AAJ: That sounds like how it is writing an article. When you are tired, you keep on and suddenly some energy comes to you.

LB: Exactly. I was watching TV with my wife last night, falling asleep, and then I went to write on the liner notes of the upcoming album and some energy came from the text. There are codes embedded in that as well. It's almost like a religious experience. That's a loaded word. In the liner notes, Mat says he's been asked when he was younger if there's a connection between religion and music. And he said, no, it's a secular thing. Even when people try to make it religious, it's for an agenda. But he also said as he grows older, he's not so sure. He thinks there's something spiritual about music that might not be defined as religion in a structured form but it's there. He said something about this when we made the duo record.

AAJ: Is that Oedipus Redux? One of the best songs is "Òu suis-je? Le Corbeau crie." In English: "Where am I? the crow cries."

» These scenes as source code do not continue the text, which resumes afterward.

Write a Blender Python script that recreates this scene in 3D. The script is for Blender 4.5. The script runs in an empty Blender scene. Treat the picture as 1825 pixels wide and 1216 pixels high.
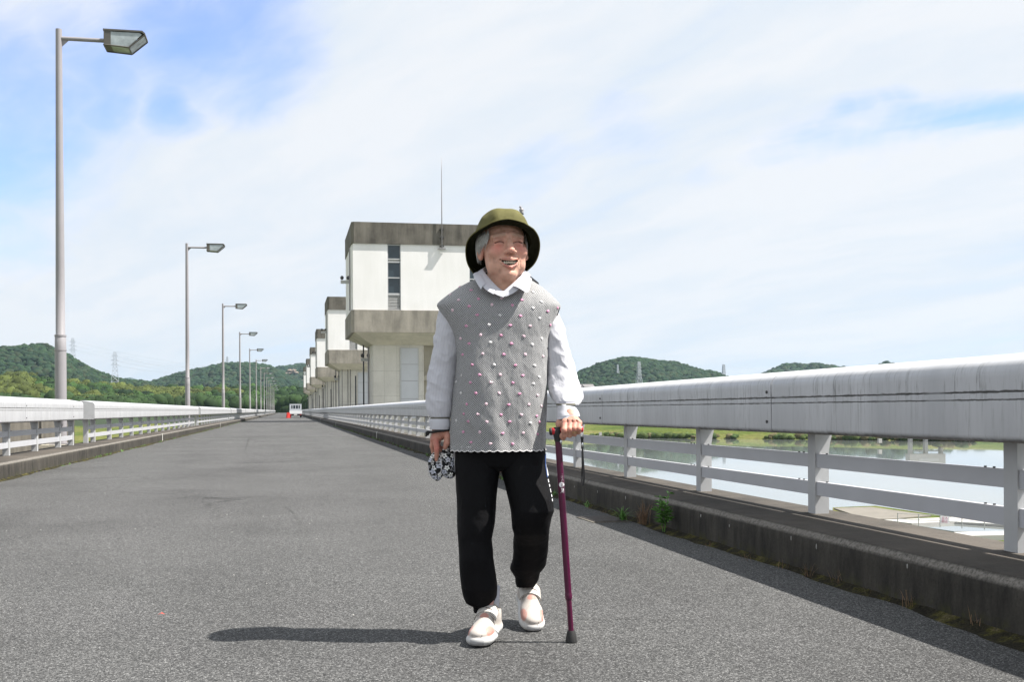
import bpy, math, random
import numpy as np
from mathutils import Matrix, Vector

R = math.radians
random.seed(7)
rng = np.random.default_rng(11)
scene = bpy.context.scene
col = scene.collection

# ------------------------------------------------------------------ camera
F = 2030.0                      # focal length in pixels of the 1825 px wide photograph
TH = math.atan(401.0 / F)       # the camera looks this far to the right of the road's direction
ROLL = 0.0055
EYE = 0.78
HAZE = 6.0e-5
FW = np.array([math.sin(TH), math.cos(TH), 0.0])
RT = np.array([math.cos(TH), -math.sin(TH), 0.0])
UP = np.array([0, 0, 1.0])
cam_d = bpy.data.cameras.new('camera')
cam = bpy.data.objects.new('camera', cam_d)
col.objects.link(cam)
cam.matrix_world = Matrix.Translation((0, 0, EYE)) @ Matrix.Rotation(-TH, 4, 'Z') @ Matrix.Rotation(R(90), 4, 'X') @ Matrix.Rotation(-ROLL, 4, 'Z')
cam_d.sensor_width = 36
cam_d.lens = F / 1825 * 36
cam_d.shift_y = 122.8 / 1825
cam_d.clip_start = 0.05
cam_d.clip_end = 20000
scene.camera = cam

# ------------------------------------------------------------------ light
SUN_EL = R(56)
sa = R(6)
sdir = RT * math.cos(sa) - FW * math.sin(sa)
sun_vec = np.array([sdir[0] * math.cos(SUN_EL), sdir[1] * math.cos(SUN_EL), math.sin(SUN_EL)])
sun_d = bpy.data.lights.new('sun', 'SUN')
sun_d.energy = 4.3
sun_d.angle = R(0.53)
sun_d.color = (1.0, 0.955, 0.89)
sun = bpy.data.objects.new('sun', sun_d)
col.objects.link(sun)
sun.rotation_euler = Vector(sun_vec).to_track_quat('Z', 'Y').to_euler()
scene.view_settings.view_transform = 'Standard'
scene.view_settings.look = 'None'
scene.view_settings.gamma = 1
scene.view_settings.use_curve_mapping = False
scene.view_settings.exposure = 1.25

# ------------------------------------------------------------------ node helpers
class NT:
    def __init__(s, tree):
        s.t = tree
    def n(s, typ, props=None, **ins):
        nd = s.t.nodes.new('ShaderNode' + typ)
        for k, v in (props or {}).items():
            setattr(nd, k, v)
        for k, v in ins.items():
            key = int(k[1:]) if k[0] == 'i' and k[1:].isdigit() else k.replace('_', ' ')
            sock = nd.inputs[key]
            if hasattr(v, 'is_output'):
                s.t.links.new(v, sock)
            elif isinstance(v, bpy.types.Node):
                s.t.links.new(v.outputs[0], sock)
            else:
                if isinstance(v, (tuple, list)) and len(v) == 3 and sock.type == 'RGBA':
                    v = (*v, 1)
                sock.default_value = v
        return nd
    def math(s, op, a, b=0.0, clamp=False):
        return s.n('Math', {'operation': op, 'use_clamp': clamp}, i0=a, i1=b).outputs[0]
    def ramp(s, fac, stops, interp='LINEAR'):
        nd = s.n('ValToRGB', None, i0=fac)
        cr = nd.color_ramp
        cr.interpolation = interp
        while len(cr.elements) > 1:
            cr.elements.remove(cr.elements[-1])
        for i, (p, c) in enumerate(stops):
            if not isinstance(c, (tuple, list)):
                c = (c, c, c)
            e = cr.elements[0] if i == 0 else cr.elements.new(p)
            e.position = p
            e.color = (*c, 1)
        return nd.outputs[0]
    def mix(s, fac, a, b, blend='MIX'):
        nd = s.n('MixRGB', {'blend_type': blend}, i0=fac, i1=a, i2=b)
        return nd.outputs[0]

def material(name, color=(.5, .5, .5), rough=.6, metal=0.0, spec=0.5, build=None):
    m = bpy.data.materials.new(name)
    m.use_nodes = True
    nt = NT(m.node_tree)
    b = m.node_tree.nodes['Principled BSDF']
    b.inputs['Base Color'].default_value = (*color, 1)
    b.inputs['Roughness'].default_value = rough
    b.inputs['Metallic'].default_value = metal
    b.inputs['Specular IOR Level'].default_value = spec
    if build:
        build(nt, b)
    return m

def put(nt, b, key, val):
    if isinstance(val, bpy.types.Node):
        val = val.outputs[0]
    nt.t.links.new(val, b.inputs[key])

def bump(nt, b, h, strength=.3, dist=.01):
    nd = nt.n('Bump', None, Strength=strength, Distance=dist, Height=h)
    put(nt, b, 'Normal', nd.outputs[0])

def objco(nt, scale=(1, 1, 1), rot=(0, 0, 0), world=False):
    tc = nt.n('NewGeometry').outputs['Position'] if world else nt.n('TexCoord').outputs['Object']
    return nt.n('Mapping', None, Vector=tc, Scale=scale, Rotation=rot).outputs[0]

def simple(name, c, rough=.6, var=.15, scale=8.0, metal=0.0, bmp=0.0, spec=.5, world=False):
    def bl(nt, b):
        co = objco(nt, world=world)
        nz = nt.n('TexNoise', None, Vector=co, Scale=scale, Detail=5.0, Roughness=.6).outputs[0]
        lo = tuple(x * (1 - var) for x in c)
        hi = tuple(min(1, x * (1 + var)) for x in c)
        put(nt, b, 'Base Color', nt.ramp(nz, [(.3, lo), (.7, hi)]))
        if bmp:
            bump(nt, b, nz, bmp, .01)
    return material(name, c, rough, metal, spec, bl)

# ------------------------------------------------------------------ sky
world = bpy.data.worlds.new('World')
scene.world = world
world.use_nodes = True
wt = NT(world.node_tree)
wbg = world.node_tree.nodes['Background']
def pix_dir(px, py):
    x, y = (px - 912.5) / F, -(py - 730.8) / F
    c, s = math.cos(ROLL), math.sin(ROLL)
    x, y = x * c + y * s, -x * s + y * c
    d = RT * x + UP * y + FW
    return d / np.linalg.norm(d)
sky = wt.n('TexSky', {'sky_type': 'NISHITA', 'sun_disc': False, 'sun_elevation': SUN_EL,
                      'sun_rotation': math.atan2(sun_vec[0], sun_vec[1]), 'air_density': 1.0, 'dust_density': .6, 'ozone_density': 2.0})
gd = wt.n('TexCoord').outputs['Generated']
sep = wt.n('SeparateXYZ', None, i0=gd)
zz = wt.math('ADD', wt.math('ABSOLUTE', sep.outputs[2]), .16)
pl = wt.n('CombineXYZ', None, i0=wt.math('DIVIDE', sep.outputs[0], zz), i1=wt.math('DIVIDE', sep.outputs[1], zz), i2=0.0).outputs[0]
warp = wt.n('TexNoise', None, Vector=pl, Scale=1.3, Detail=4.0, Roughness=.55).outputs['Color']
pw = wt.n('VectorMath', {'operation': 'MULTIPLY_ADD'}, i0=warp, i1=(.42, .42, 0), i2=pl).outputs[0]
st = wt.n('Mapping', None, Vector=pw, Rotation=(0, 0, R(-118))).outputs[0]
st = wt.n('Mapping', None, Vector=st, Scale=(.30, 1.35, 1)).outputs[0]
n1 = wt.n('TexNoise', None, Vector=st, Scale=1.1, Detail=9.0, Roughness=.56, Distortion=.25).outputs[0]
n2 = wt.n('TexNoise', None, Vector=wt.n('Mapping', None, Vector=st, Scale=(1.6, 1.0, 1)).outputs[0], Scale=3.1, Detail=8.0, Roughness=.62).outputs[0]
cl = wt.math('ADD', wt.math('MULTIPLY', n1, .7), wt.math('MULTIPLY', n2, .3))
# openings in the veil, each placed by its direction in the sky
gw = wt.n('VectorMath', {'operation': 'MULTIPLY_ADD'}, i0=wt.n('TexNoise', None, Vector=pl, Scale=2.0, Detail=4.0, Roughness=.5).outputs['Color'], i1=(.10, .10, .10), i2=gd).outputs[0]
hole = None
for px, py, rad, amt in ((10, 240, .085, .25), (70, 200, .06, .20), (150, 110, .06, .20), (230, 70, .05, .18), (330, 30, .075, .26), (420, 20, .08, .22), (470, 110, .06, .18), (310, 185, .032, .26), (180, 190, .035, .2),
                         (70, 340, .05, .16), (0, 420, .05, .14), (1870, 222, .030, .34), (1840, 226, .030, .34), (1810, 230, .030, .33), (1780, 235, .029, .33), (1750, 239, .029, .32), (1720, 243, .028, .31), (1690, 248, .028, .30), (1660, 252, .027, .29), (1630, 256, .027, .28), (1600, 259, .026, .26), (1570, 262, .026, .25), (1540, 264, .025, .23), (1510, 266, .025, .22), (1480, 269, .025, .21), (1450, 273, .025, .20), (1420, 279, .025, .18), (1390, 286, .025, .17), (1360, 293, .025, .16), (1330, 300, .025, .14), (1300, 307, .025, .12), (1260, 314, .025, .10),
                         (1570, 206, .016, .20), (1545, 216, .017, .22), (1515, 228, .018, .23), (1490, 240, .02, .23), (1270, 362, .02, .16), (1330, 350, .018, .12), (940, 300, .035, .10), (1110, 205, .04, .08), (-200, 150, .15, .28), (2050, 190, .08, .3)):
    c = pix_dir(px, py) + .05
    d = wt.n('VectorMath', {'operation': 'DISTANCE'}, i0=gw, i1=tuple(c)).outputs['Value']
    g = wt.n('MapRange', {'interpolation_type': 'SMOOTHERSTEP'}, Value=d, i1=0.0, i2=rad * 1.5, i3=amt, i4=0.0).outputs[0]
    hole = g if hole is None else wt.math('MAXIMUM', hole, g)
cl = wt.math('SUBTRACT', wt.math('ADD', cl, .10), hole)
veil = wt.n('MapRange', {'interpolation_type': 'SMOOTHSTEP'}, Value=cl, i1=.20, i2=.56, i3=.10, i4=.98).outputs[0]
low = wt.n('MapRange', None, Value=wt.math('ABSOLUTE', sep.outputs[2]), i1=0.0, i2=.12, i3=.80, i4=0.0).outputs[0]
veil = wt.math('MAXIMUM', veil, low)
ccol = wt.ramp(wt.math('ADD', wt.math('MULTIPLY', n2, .5), wt.math('MULTIPLY', n1, .5)), [(.36, (.79, .880, .975)), (.47, (.87, .925, .985)), (.56, (.945, .970, 1.0))])
ccol = wt.n('VectorMath', {'operation': 'SCALE'}, i0=ccol, Scale=4.22).outputs[0]
blue = wt.mix(1.0, sky.outputs[0], (.74, .84, 1.26), 'MULTIPLY')
mixd = wt.mix(veil, blue, ccol)
world.node_tree.links.new(mixd, wbg.inputs[0])
wbg.inputs[1].default_value = 0.095

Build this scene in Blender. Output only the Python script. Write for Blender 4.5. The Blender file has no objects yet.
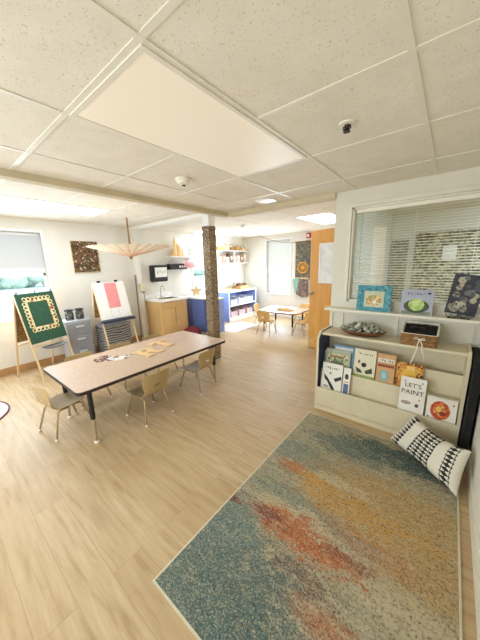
import bpy, bmesh, math, random
from mathutils import Vector, Matrix
random.seed(7)
SC = bpy.context.scene
COL = SC.collection
PI = math.pi
HN, HF = 2.25, 2.325          # near ceiling, far ceiling
XL, XR, YB, YN, YP = -5.1, .28, 6.6, -1.6, 2.85

# ------------------------------------------------------------ materials
def srgb(r, g, b):
    f = lambda c: (c/255/12.92) if c/255 <= .04045 else ((c/255+.055)/1.055)**2.4
    return (f(r), f(g), f(b), 1)
def new_mat(name):
    m = bpy.data.materials.new(name); m.use_nodes = True
    nt = m.node_tree; b = nt.nodes['Principled BSDF']
    return m, nt, b
def N(nt, t, **kw):
    n = nt.nodes.new(t)
    for k, v in kw.items(): setattr(n, k, v)
    return n
def L(nt, a, b): nt.links.new(a, b)
def mathn(nt, op, a, b=None, c=None):
    n = N(nt, 'ShaderNodeMath', operation=op)
    for i, v in enumerate((a, b, c)):
        if v is None: continue
        if isinstance(v, (int, float)): n.inputs[i].default_value = v
        else: L(nt, v, n.inputs[i])
    return n.outputs[0]
def mixc(nt, f, a, b, mode='MIX'):
    n = N(nt, 'ShaderNodeMix', data_type='RGBA', blend_type=mode)
    for i, v in ((0, f), (6, a), (7, b)):
        if isinstance(v, (int, float, tuple)): n.inputs[i].default_value = v
        else: L(nt, v, n.inputs[i])
    return n.outputs[2]
def ramp(nt, f, stops, interp='LINEAR'):
    n = N(nt, 'ShaderNodeValToRGB'); n.color_ramp.interpolation = interp
    e = n.color_ramp.elements
    while len(e) < len(stops): e.new(.5)
    for i, (p, c) in enumerate(stops): e[i].position = p; e[i].color = c
    L(nt, f, n.inputs[0]); return n.outputs[0]
def objco(nt, scale=(1, 1, 1), rot=(0, 0, 0), kind='Object'):
    t = N(nt, 'ShaderNodeTexCoord'); m = N(nt, 'ShaderNodeMapping')
    m.inputs['Scale'].default_value = scale; m.inputs['Rotation'].default_value = rot
    L(nt, t.outputs[kind], m.inputs[0]); return m.outputs[0]
def noise(nt, vec, scale, detail=3, rough=.55):
    n = N(nt, 'ShaderNodeTexNoise'); n.inputs['Scale'].default_value = scale
    n.inputs['Detail'].default_value = detail; n.inputs['Roughness'].default_value = rough
    L(nt, vec, n.inputs['Vector']); return n.outputs[0]
def bump(nt, b, h, strength=.2, dist=.01):
    n = N(nt, 'ShaderNodeBump'); n.inputs['Strength'].default_value = strength
    n.inputs['Distance'].default_value = dist
    L(nt, h, n.inputs['Height']); L(nt, n.outputs[0], b.inputs['Normal'])
_mc = {}
def plain(name, col, rough=.6, var=.06, scale=8, metal=0, emit=0, stretch=(1, 1, 1), bmp=0):
    if name in _mc: return _mc[name]
    m, nt, b = new_mat(name); c = srgb(*col)
    v = objco(nt, stretch); n = noise(nt, v, scale)
    d = tuple(x*(1-var*2) for x in c[:3])+(1,); e = tuple(min(1, x*(1+var*2)) for x in c[:3])+(1,)
    L(nt, ramp(nt, n, [(.3, d), (.7, e)]), b.inputs['Base Color'])
    b.inputs['Roughness'].default_value = rough; b.inputs['Metallic'].default_value = metal
    if emit:
        b.inputs['Emission Color'].default_value = c; b.inputs['Emission Strength'].default_value = emit
    if bmp: bump(nt, b, n, bmp, .004)
    _mc[name] = m; return m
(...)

LB: Yes, you probably know that this is our take on George Enescu's Oedipus opera. This was what Enescu called his magnum work, the one he considered the most important. It's a long opera, meaning it covers the entirety of Oedipus' life, which is covered in the writings of Sophocles. Act I is the story of "Oedipus Rex" and then in Act IV to Colonus when he dies. Enescu brought the whole arc of his life into one work. It's the reason why this opera is not so often produced because it is very long. The score is complicated. That was a madness project. We premiered it at the Lyon opera two weeks after we recorded Transylvanian Folk Songs. That's how destiny arranged it. Anyway, to the piece about the crow, at that point in the story Oedipus has visions. He was adopted and his adoptive father was told by the prophet that his son will kill him and marry his mother. His father freaked out and told one of the servants to take Oedipus to the woods and kill him. But the guy didn't kill him and gave him to a shepherd and from that shepherd, gets adopted by King Polybus and Queen Merope of Corinth. As he grows up, he gets visions, which tells him that he is not the child of his adoptive parents. And he goes to Delphi where an oracle tells him the same story and he departs home not to kill his parents. He thought they are his real parents. He's confused and at a crossroad. This is a classic thing in Greek mythology, a crossroads.

Then he sees the deity with three heads that points out the three roads that you can take. There's a crow there makes a desolate sound, and it's all very menacing. Oedipus is singing to himself, where am I? The raven is calling. Three paths by which can I escape my destiny. There's somebody who comes on one of these roads and an altercation ensues. He kills the person on the horse, and it's Laius his real father. This is the moment in the song, which again, I arranged like a sort of a jazz ballad using Enescu's material. This was a mad project. I think we covered 10% of the score. We still wanted to get the dramatic arc. Mat and I worked a lot on this because first of all, there's no authorized score of the opera, meaning, I mean, there is the original, but it has not been, what's the word?

AAJ: Is it to confirm it corresponds to the original?

LB: When we play Bach, we are not playing a facsimile of his original handwriting. There's a consensus to how the score looks, and it's written nicely. This happens to all works as they become known. But for Enescu's Oedipus, it doesn't exist yet. This one is huge, 600 pages. We had to decipher what he wrote, but you couldn't understand his handwriting. Plus, he wrote in the way the composer would write in the 19th century. The clefs for the instruments are not what they are today. You have to do a lot of research. We also lifted up parts of the music that spoke to us that we can arrange for us to improvise. Theo Blackman and Jen Shyu sing so beautifully.